The drop in capital investment marked the second consecutive quarterly decline on year, but the dip in the latest quarter is smaller. Capital spending on plants and equipment fell 4.9 percent in the April-June quarter.

The latest quarterly survey covered about 20,000 companies capitalized at ¥10 million or more.

The survey clearly showed that profits and the rate of sales growth slowed, clouding the outlook for capital investment and wage growth, economists said, noting a possible U.S. slowdown will damage export-led growth here.

Overall pretax profit fell 0.7 percent in the quarter, marking the first slide in five years. Sales rose 2.0 percent, the smallest gain in four years.

"I don't think Japan will enter a recession, but it largely depends on external demand, because a favorable (level) of internal demand is not seen yet," said Hiroshi Shiraishi, an economist at Lehman Brothers in Tokyo.

Companies earned profits, but this did not translate into wage growth, Shiraishi said.

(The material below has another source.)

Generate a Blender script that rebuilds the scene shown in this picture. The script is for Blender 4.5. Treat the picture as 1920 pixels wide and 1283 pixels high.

The latest survey showed that small and medium-size companies are finding it difficult to pass on rising raw material costs and such rising costs have started to squeeze their profits, he said, pointing to a drastic 16.9 percent decline on year in pretax profits at medium-size companies, which in the survey are defined as those capitalized at ¥100 million to ¥1 billion.

Manufacturers' spending on plants and equipment rose 6.1 percent, while nonmanufacturers' capital spending fell 5.1 percent.

The government will use the report to revise its gross domestic product estimate due out Friday. Economists said the government will "slightly" revise capital spending figures upward, but overall GDP figures will remain around the same level.

Preliminary GDP figures released last month showed the economy expanding an annualized 2.6 percent in the quarter, thanks to solid exports to Asia and Europe.

In a separate report, the labor ministry said wages remained unchanged in October from a year earlier.